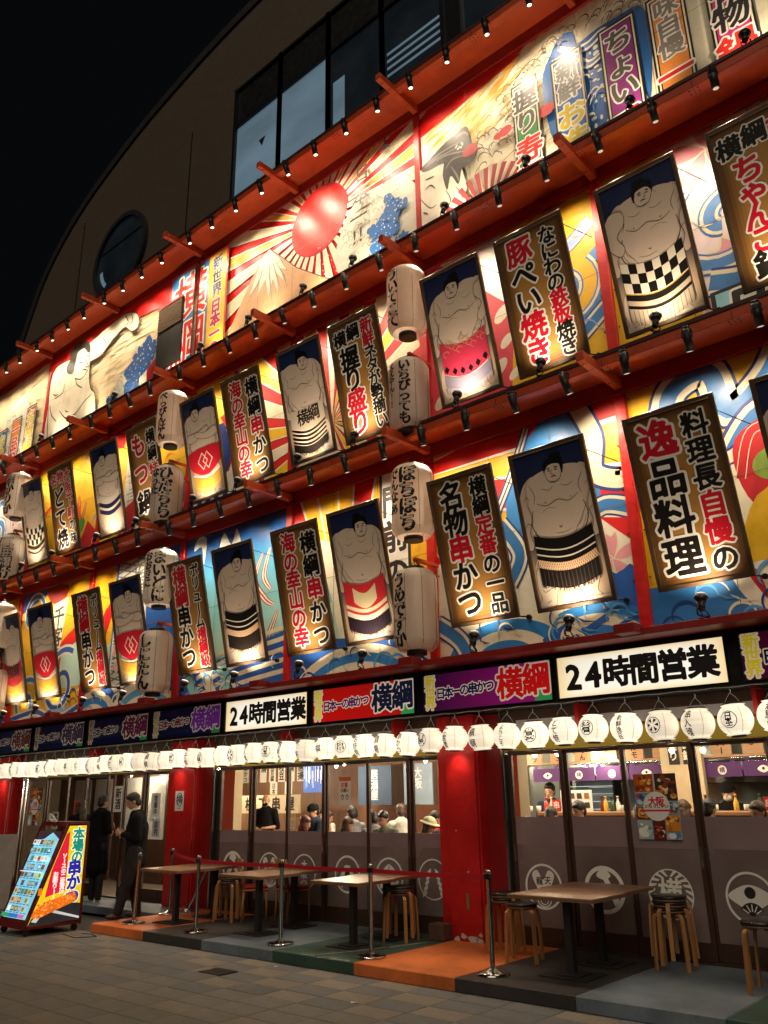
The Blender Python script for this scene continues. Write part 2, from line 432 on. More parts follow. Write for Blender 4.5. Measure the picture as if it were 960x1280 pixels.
# seams and bolts of the steel beams: too small to pick apart, one joined part each
mb = MB(); mj = MB()
for z in (ZA, ZB, ZC_):
    for i in range(len(POSTX)-1):
        for q in (.0, .5):
            x = POSTX[i]+(POSTX[i+1]-POSTX[i])*q+.09
            mj.box(x, x+.008, -.703, -.547, z-.002, z+.10)
            for a in (-.05, .06):
                for y in (-.66, -.59): mb.cyl((x+a, y, z), (x+a, y, z-.010), .012, n=6)
        for a in (-.035, .035):
            for y in (-1.0, -.80, -.30): mb.cyl((POSTX[i]+a*.6, y, z-.045), (POSTX[i]+a*.6, y, z-.056), .010, n=6)
tag(mb.build('beam_bolts', BOLTM, R), kind='stuff'); tag(mj.build('beam_seams', BLACKM, R), kind='stuff')
cb = None
for x in POSTX[:-1]:
    xx = x + 0.05
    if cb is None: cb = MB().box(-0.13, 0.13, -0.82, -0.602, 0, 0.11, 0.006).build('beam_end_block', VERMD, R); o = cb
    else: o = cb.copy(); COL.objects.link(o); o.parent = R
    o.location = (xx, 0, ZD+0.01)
# --- posts
for x in POSTX:
    for (z0, z1) in ((ZD+0.087, ZC_-0.122), (ZC_+0.192, ZB-0.122)):
        MB().box(x-0.075, x+0.075, -0.085, 0.0, z0, z1, 0.005).build('post', REDP, R)
for x in (-27.75, -21.0, -14.02, -7.55, -0.92):
    MB().box(x-0.06, x+0.06, -0.075, 0.0, ZB+0.192, ZA-0.122, 0.005).build('post', REDP, R)

# ================================================================== MURALS
YEL, CREAM, BLUE, NAVY, RED2, PINK, GOLD, LBLUE = '#e8b420', '#e9dfc0', '#3a7ab8', '#263c80', '#d6201c', '#efa9ac', '#e8a848', '#8fd0dc'
def flow(p, pts, w, cols=(NAVY, CREAM, BLUE), fr=(1.0, 0.82, 0.52), n=7, closed=False, taper=0.0):
    q = spl(pts, n, closed)
    for c, f in zip(cols, fr): p.stroke(q, w*f, c, closed, taper)
def swirl(p, cx, cz, R_, turns=1.6, a0=0.0, w=0.26, cols=(NAVY, CREAM, BLUE), fr=(1.0, 0.82, 0.5), sq=1.0, dirn=1):
    q = []
    N_ = int(26*turns)
    for i in range(N_+1):
        t = i/N_; a = a0+dirn*2*math.pi*turns*t; r = R_*(1-t)+w*0.35*t
        q.append((cx+r*math.cos(a), cz+r*sq*math.sin(a)))
    for c, f in zip(cols, fr): p.stroke(q, w*f, c)
def arcs(p, cx, cz, R_, n, cols, a0, a1, step, sq=1.0):
    for k in range(n):
        p.poly([(cx, cz)]+ell(cx, cz, R_-k*step, (R_-k*step)*sq, 26, a0, a1), cols[k % len(cols)])
def rays(p, cx, cz, R_, n, c1, c2, a0=0.0, gap=0.5, edge=None):
    for k in range(n):
        a = a0+2*math.pi*k/n; b = a+2*math.pi/n*gap
        if edge: p.poly([(cx, cz), (cx+R_*math.cos(a-0.018), cz+R_*math.sin(a-0.018)), (cx+R_*math.cos(b+0.018), cz+R_*math.sin(b+0.018))], edge)
        p.poly([(cx, cz), (cx+R_*math.cos(a), cz+R_*math.sin(a)), (cx+R_*math.cos(b), cz+R_*math.sin(b))], c1 if k % 2 == 0 else c2)
def curls(p, pts, s, col=BK, w=0.018, seed=0):
    rg = random.Random(seed)
    for x, z in pts:
        a = rg.uniform(-0.5, 0.9); r = s*rg.uniform(0.7, 1.2); f = rg.choice((1, -1))
        q = [(x+f*r*math.cos(a+t)*(1-0.12*t), z+r*math.sin(a+t)*(1-0.12*t)) for t in [0.35*k for k in range(11)]]
        p.stroke(q, w, col, taper=0.7)
        p.stroke([(x+f*r*1.0, z+r*0.4), (x+f*r*1.5, z-r*0.2), (x+f*r*1.9, z-r*1.1)], w*0.8, col, taper=0.7)
def inside(x, z, poly):
    r = False; n = len(poly)
    for i in range(n):
        (a, b), (c, d) = poly[i], poly[(i+1) % n]
        if (b > z) != (d > z) and x < (c-a)*(z-b)/(d-b)+a: r = not r
    return r
def scatter(poly, step, seed=0, jit=0.4):
    rg = random.Random(seed); xs = [q[0] for q in poly]; zs = [q[1] for q in poly]; out = []
    x = min(xs)
    while x < max(xs):
        z = min(zs)
        while z < max(zs):
            a, b = x+rg.uniform(-jit, jit)*step, z+rg.uniform(-jit, jit)*step
            if inside(a, b, poly): out.append((a, b))
            z += step
        x += step
    return out
def brush(p, poly, step, ang, ln, w, cols, seed=0):
    rg = random.Random(seed)
    for x, z in scatter(poly, step, seed):
        l = ln*rg.uniform(0.4, 1.3); a = ang+rg.uniform(-0.12, 0.12); c = rg.choice(cols)
        q = [(x+l*t*math.cos(a)-0.03*math.sin(t*6), z+l*t*math.sin(a)+0.035*math.sin(t*5)) for t in (0, .2, .4, .6, .8, 1)]
        p.stroke(q, w*rg.uniform(0.4, 1.3), c, taper=0.85)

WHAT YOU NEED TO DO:
Extract all the data above exactly, excluding every picture.

FULL RESPONSE:
The Blender Python script for this scene continues. Write part 2, from line 432 on. More parts follow. Write for Blender 4.5. Measure the picture as if it were 960x1280 pixels.
# seams and bolts of the steel beams: too small to pick apart, one joined part each
mb = MB(); mj = MB()
for z in (ZA, ZB, ZC_):
    for i in range(len(POSTX)-1):
        for q in (.0, .5):
            x = POSTX[i]+(POSTX[i+1]-POSTX[i])*q+.09
            mj.box(x, x+.008, -.703, -.547, z-.002, z+.10)
            for a in (-.05, .06):
                for y in (-.66, -.59): mb.cyl((x+a, y, z), (x+a, y, z-.010), .012, n=6)
        for a in (-.035, .035):
            for y in (-1.0, -.80, -.30): mb.cyl((POSTX[i]+a*.6, y, z-.045), (POSTX[i]+a*.6, y, z-.056), .010, n=6)
tag(mb.build('beam_bolts', BOLTM, R), kind='stuff'); tag(mj.build('beam_seams', BLACKM, R), kind='stuff')
cb = None
for x in POSTX[:-1]:
    xx = x + 0.05
    if cb is None: cb = MB().box(-0.13, 0.13, -0.82, -0.602, 0, 0.11, 0.006).build('beam_end_block', VERMD, R); o = cb
    else: o = cb.copy(); COL.objects.link(o); o.parent = R
    o.location = (xx, 0, ZD+0.01)
# --- posts
for x in POSTX:
    for (z0, z1) in ((ZD+0.087, ZC_-0.122), (ZC_+0.192, ZB-0.122)):
        MB().box(x-0.075, x+0.075, -0.085, 0.0, z0, z1, 0.005).build('post', REDP, R)
for x in (-27.75, -21.0, -14.02, -7.55, -0.92):
    MB().box(x-0.06, x+0.06, -0.075, 0.0, ZB+0.192, ZA-0.122, 0.005).build('post', REDP, R)

# ================================================================== MURALS
YEL, CREAM, BLUE, NAVY, RED2, PINK, GOLD, LBLUE = '#e8b420', '#e9dfc0', '#3a7ab8', '#263c80', '#d6201c', '#efa9ac', '#e8a848', '#8fd0dc'
def flow(p, pts, w, cols=(NAVY, CREAM, BLUE), fr=(1.0, 0.82, 0.52), n=7, closed=False, taper=0.0):
    q = spl(pts, n, closed)
    for c, f in zip(cols, fr): p.stroke(q, w*f, c, closed, taper)
def swirl(p, cx, cz, R_, turns=1.6, a0=0.0, w=0.26, cols=(NAVY, CREAM, BLUE), fr=(1.0, 0.82, 0.5), sq=1.0, dirn=1):
    q = []
    N_ = int(26*turns)
    for i in range(N_+1):
        t = i/N_; a = a0+dirn*2*math.pi*turns*t; r = R_*(1-t)+w*0.35*t
        q.append((cx+r*math.cos(a), cz+r*sq*math.sin(a)))
    for c, f in zip(cols, fr): p.stroke(q, w*f, c)
def arcs(p, cx, cz, R_, n, cols, a0, a1, step, sq=1.0):
    for k in range(n):
        p.poly([(cx, cz)]+ell(cx, cz, R_-k*step, (R_-k*step)*sq, 26, a0, a1), cols[k % len(cols)])
def rays(p, cx, cz, R_, n, c1, c2, a0=0.0, gap=0.5, edge=None):
    for k in range(n):
        a = a0+2*math.pi*k/n; b = a+2*math.pi/n*gap
        if edge: p.poly([(cx, cz), (cx+R_*math.cos(a-0.018), cz+R_*math.sin(a-0.018)), (cx+R_*math.cos(b+0.018), cz+R_*math.sin(b+0.018))], edge)
        p.poly([(cx, cz), (cx+R_*math.cos(a), cz+R_*math.sin(a)), (cx+R_*math.cos(b), cz+R_*math.sin(b))], c1 if k % 2 == 0 else c2)
def curls(p, pts, s, col=BK, w=0.018, seed=0):
    rg = random.Random(seed)
    for x, z in pts:
        a = rg.uniform(-0.5, 0.9); r = s*rg.uniform(0.7, 1.2); f = rg.choice((1, -1))
        q = [(x+f*r*math.cos(a+t)*(1-0.12*t), z+r*math.sin(a+t)*(1-0.12*t)) for t in [0.35*k for k in range(11)]]
        p.stroke(q, w, col, taper=0.7)
        p.stroke([(x+f*r*1.0, z+r*0.4), (x+f*r*1.5, z-r*0.2), (x+f*r*1.9, z-r*1.1)], w*0.8, col, taper=0.7)
def inside(x, z, poly):
    r = False; n = len(poly)
    for i in range(n):
        (a, b), (c, d) = poly[i], poly[(i+1) % n]
        if (b > z) != (d > z) and x < (c-a)*(z-b)/(d-b)+a: r = not r
    return r
def scatter(poly, step, seed=0, jit=0.4):
    rg = random.Random(seed); xs = [q[0] for q in poly]; zs = [q[1] for q in poly]; out = []
    x = min(xs)
    while x < max(xs):
        z = min(zs)
        while z < max(zs):
            a, b = x+rg.uniform(-jit, jit)*step, z+rg.uniform(-jit, jit)*step
            if inside(a, b, poly): out.append((a, b))
            z += step
        x += step
    return out
def brush(p, poly, step, ang, ln, w, cols, seed=0):
    rg = random.Random(seed)
    for x, z in scatter(poly, step, seed):
        l = ln*rg.uniform(0.4, 1.3); a = ang+rg.uniform(-0.12, 0.12); c = rg.choice(cols)
        q = [(x+l*t*math.cos(a)-0.03*math.sin(t*6), z+l*t*math.sin(a)+0.035*math.sin(t*5)) for t in (0, .2, .4, .6, .8, 1)]
        p.stroke(q, w*rg.uniform(0.4, 1.3), c, taper=0.85)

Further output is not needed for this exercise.